Friday, March 27, 2015

The Utility of Marriage in As You Like It

Everyone gets married at the end of As You Like It and then they all dance. It’s a common social convention that everyone is supposed to be happy and dance and eat cake and get super drunk at weddings, but does that mean everyone involved is actually happy? Nope. In fact, at the end of this play, I would argue that the majority of the relationships solidified at this mass wedding (horrifying in itself) are pretty undesirable. Really, only one of the pairs seems to be mostly happy and has a good future outlook.
            There are four marriages at the end of As You Like It: Rosalind and Orlando, Celia and Oliver, Phoebe and Silvius, and Audrey and Touchstone. Rosalind and Orlando’s relationship seems to be one based mostly on deception and it would be highly unlikely that after spending so much time with Ganymede that Orlando would just go back to being madly in love with Rosalind. Celia seems to just marry Oliver to be with someone because she obviously doesn’t have a shot with Rosalind, who she’s clearly in love with. Phoebe was tricked into marrying Silvius (happens to the best of us), which leaves Audrey and Touchstone, who are the only two people who seem to be content with their marriages.

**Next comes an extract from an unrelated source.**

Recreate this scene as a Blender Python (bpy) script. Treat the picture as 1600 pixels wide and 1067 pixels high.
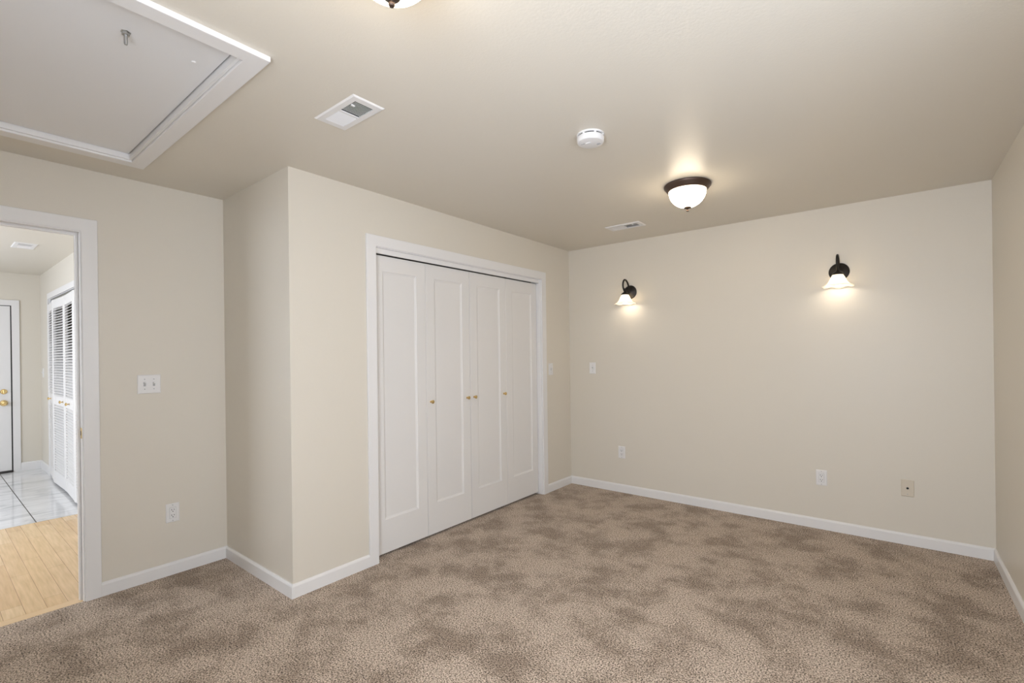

            So what does this say about marriage in general, that to be happy in marriage, do we just need to say “yes” and not think? Is marriage even meant to be something we’re happy to be in? We’d maybe like to think that marriage should be a happy venture, and it certainly is for some, but given that the majority of marriages in As You Like It and even today are relatively unhappy and unsuccessful, why do people continue to glamorize it? Taking it a step further, do we tend to feel pressure from society to get married even if it isn’t something we would want?